Few tears will be shed for the disappearance of a considerable portion of Sir Philip Green’s fortune.  According to The Sunday Times rich list, his Arcadia empire now has no net value. For many, this will be seen as a timely comeuppance.

We can, of course, do better than that and use this instead to illustrate a much more basic and important point. Technological change wipes out every fortune in the end. Thus our solution to whatever complaints we might have about wealth inequality will be – should be – to strive to have more of that technological change. This also accords with our basic intuitions about wealth.

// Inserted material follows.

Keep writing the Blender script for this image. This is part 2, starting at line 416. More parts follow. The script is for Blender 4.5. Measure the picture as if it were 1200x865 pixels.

As even the Guardian columnist Polly Toynbee has repeatedly pointed out we’re all a lot more relaxed about the people who made a fortune enjoying it, a lot less so about those whose grandfather did. Given that those who drive such technological change are the people making the piles of cash, the people losing wealth those either behind the curve or having inherited from the last disruptions, the effects of such change accord with our prejudices on the subject.

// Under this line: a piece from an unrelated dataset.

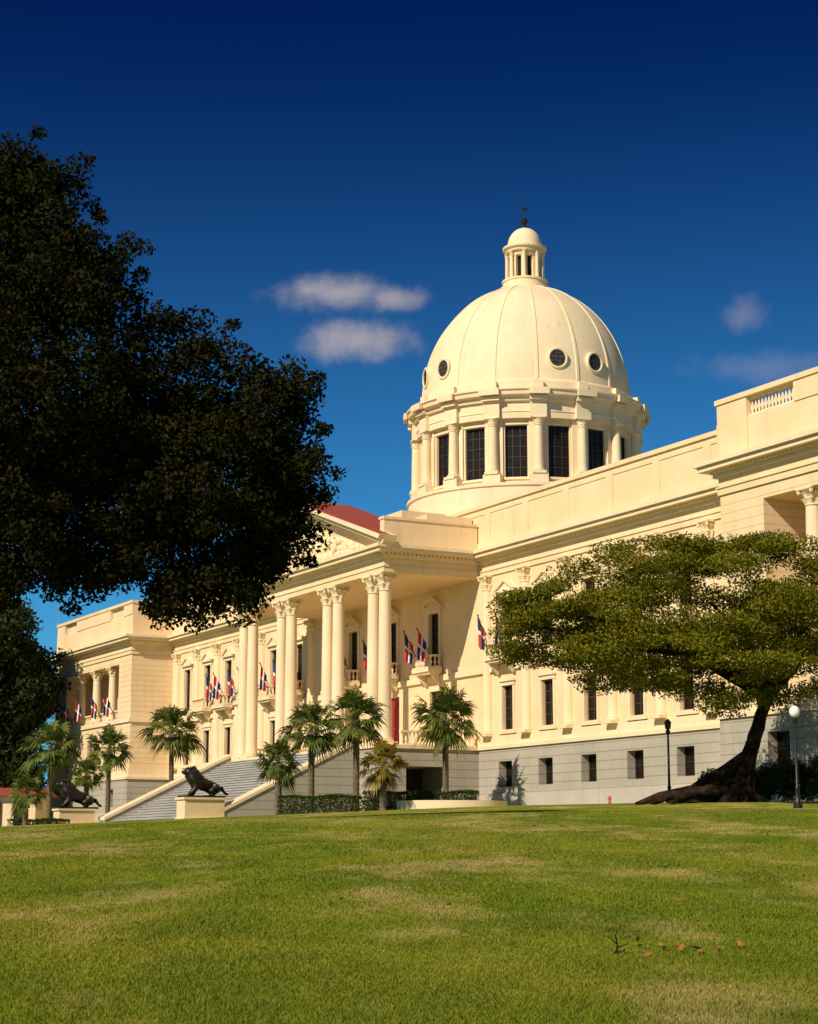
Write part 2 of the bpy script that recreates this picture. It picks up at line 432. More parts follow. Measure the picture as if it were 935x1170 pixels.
def column_mesh(name,h,r,n=24,cap=1.25,m=PALE,leafy=1.0):
    mb=MB(); c=cap
    mb.box(-r*1.4,r*1.4,-r*1.4,r*1.4,0,r*.5)
    prof=[(r*1.35,r*.5),(r*1.4,r*.65),(r*1.3,r*.8),(r*1.12,r*.85),(r*1.2,r*1.0),(r*1.05,r*1.1),(r,r*1.25)]
    zt=h-c
    for i in range(1,9):
        t=i/8; prof.append((r*(1-.14*t**1.6),r*1.25+(zt-r*1.25)*t))
    prof+=[(r*.98,zt+.02),(r*.98,zt+.08),(r*.86,zt+.1)]
    mb.lathe(prof,n)
    def mod(k,a): return 1+leafy*(.16 if k in(1,2) else .13 if k in (4,5) else .03)*math.cos(8*a+(0 if k<3 else math.pi))
    e=leafy
    mb.lathe([(r*.86,zt+.1),(r*1.0,zt+.28*c),(r*(1+.2*e),zt+.40*c),(r*.92,zt+.45*c),(r*1.05,zt+.62*c),(r*(1.1+.28*e),zt+.76*c),(r*1.05,zt+.8*c),(r*(1.1+.2*e),zt+.9*c)],32,mod=mod)
    if e>.5:
        for sx in (-1,1):
            for sy in (-1,1): mb.ell((sx*r*1.12,sy*r*1.12,zt+.80*c),(r*.28,r*.28,.16*c),8,5)
    w=r*(1.15+.27*e); mb.box(-w,w,-w,w,zt+.9*c,h)
    return mb.mesh(name,[m])
pc=column_mesh('portico_column',21-7.97,.52,28,1.35)
for xc in (-1.9,-10.0,-19.0,-27.1):
    for dx in (-.95,.95): obj('column',pc,palace,(xc+dx,-7.75,7.97-BZ))
lc=column_mesh('loggia_column',20.2-14.2,.48,24,1.0)
for a in (PL,WR):
    for p in (7.6,13,18.4): obj('column',lc,palace,(a+p,PD+.6,14.2-BZ))
hc=column_mesh('engaged_column',21-8.7,.42,20,1.15)
for k in range(7):
    for x in (1.4+5.6*k,-30.4-5.6*k):
        if WL+.5<x<WR-.5: obj('pilaster',hc,palace,(x,-.08,8.7-BZ))
def win_mesh(w,h,cols,rows,fm=FRAMEM):
    g=MB(); g.box(-w/2,w/2,0,.04,0,h)
    f=MB(); t=.09
    f.box(-w/2,-w/2+t,-.08,0,0,h); f.box(w/2-t,w/2,-.08,0,0,h); f.box(-w/2+t,w/2-t,-.08,0,0,t); f.box(-w/2+t,w/2-t,-.08,0,h-t,h)
    for i in range(1,cols): x=-w/2+w*i/cols; f.box(x-.035,x+.035,-.06,-.002,t,h-t)
    for i in range(1,rows): z=h*i/rows; f.box(-w/2+t,w/2-t,-.05,-.001,z-.03,z+.03)
    return g.mesh('window',[GLASS]),f.mesh('frame',[fm])
def add_window(ms,x,y,z,rz=0,parent=palace,name='window'):
    w=obj(name,ms[0],parent,(x,y,z),rz); obj('frame',ms[1],w); return w
wb=win_mesh(1.9,1.9,2,2,FRAMED); wl=win_mesh(1.5,LOW[1]-LOW[0],2,4); wu=win_mesh(1.6,UP[1]-UP[0],2,5); wp=win_mesh(1.7,UP[1]-UP[0],2,5); wd_=win_mesh(1.7,4.8,2,5)
for x in baysR+baysL:
    add_window(wb,x,.42,BASEW[0]-BZ); add_window(wl,x,.3,LOW[0]-BZ); add_window(wu,x,.3,UP[0]-BZ)
for a in (PL,WR):
    for o in (5,13,21): add_window(wb,a+o,PD+.42,BASEW[0]-BZ); add_window(wl,a+o,PD+.35,LOW[0]-BZ)
    for o in (5.8,10.3,15.7,20.2): add_window(wu,a+o,-1.46,14.6-BZ)
for x in pb:
    add_window(wp,x,.3,UP[0]-BZ)
    if x!=C: add_window(wd_,x,.3,8.0-BZ)
mb=MB(); mb.box(C-1.2,C+1.2,.3,.36,8.0,12.8)
for sx in (-.6,.6):
    for z in (8.5,10.4): mb.box(C+sx-.42,C+sx+.42,.25,.3,z,z+1.6)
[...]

This is parallel to another point oft made but little believed – technological change wipes out every monopoly in the end. For the same reason too, as and when the basis of what makes money alters then that’s as shifting sands below the foundations of the established order. Whether it’s those who have a stranglehold, that monopoly, on some vital part of the societal system or those who are simply riding high on ownership of a goodly piece of it matters not to the outcome. We change the manner the economy functions and we’ve just built a bypass around their tollgates.